Vielfach braucht es etwas Phantasie, um Kosten zu senken. An einem traditionell teuren Bauteil will ich illustrieren, was man darunter verstehen kann. Nehmen wir an, in ein Reihenhaus soll eine gewundene Treppe aus Beton eingebaut werden. Aus Kostengründen drängt sich Vorfabrikation geradezu auf. Es ist aber reiner Zufall, wenn die vorgesehene Treppe ab Katalog bestellt werden kann. Was tun? Eine Sonderanfertigung wäre vermutlich preislich nicht so interessant. Der geschickte Einkäufer fragt daher bei den Lieferanten nach bereits vorhandenen ähnlichen Schalungen. Möglicherweise lohnt es sich, die Treppe einer vorhandenen Schalung anzupassen, was eine Frage von wenigen Zentimetern sein dürfte. Das Resultat der Flexibilität sind günstigere Kosten.

Kostengünstiger Einkauf von Industrieprodukten setzt voraus, dass man mit Kreativität und Improvisation ausnutzt, was der Markt preiswert liefern kann.

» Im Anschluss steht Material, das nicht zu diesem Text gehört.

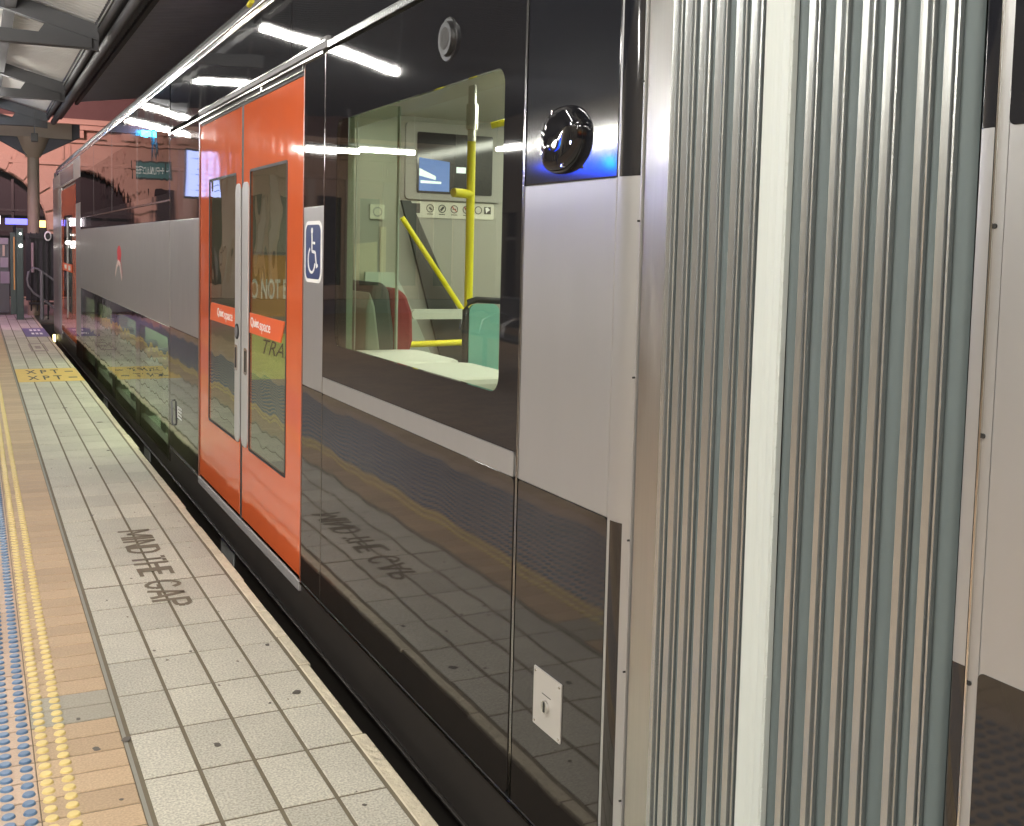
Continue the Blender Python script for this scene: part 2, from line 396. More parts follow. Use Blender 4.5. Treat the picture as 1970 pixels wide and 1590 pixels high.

Beschränkung auf wenige Grössen und Typen

Es ist immer von Vorteil, wenn man Industrieprodukte in Serien einkaufen kann und nicht als Summe von Einzelanfertigungen. Dies gilt etwa bei Fenstern, Türen, Storen, Küchen, Treppengeländern, Balkonbrüstungen und dergleichen. Es lohnt sich daher, sich beim Entwurf auf wenige Typen zu beschränken. Es ist nicht gesagt, dass man dadurch in jedem Fall viel Geld spart. Aber meiner Ansicht nach sollte man eines der wichtigsten Gesetze der Wirtschaft überhaupt, das Gesetz der Kostendegression durch Serienproduktion, nicht leichtfertig von vornherein über Bord werfen. Der planerische Aufwand ist klein, der damit verbunden ist.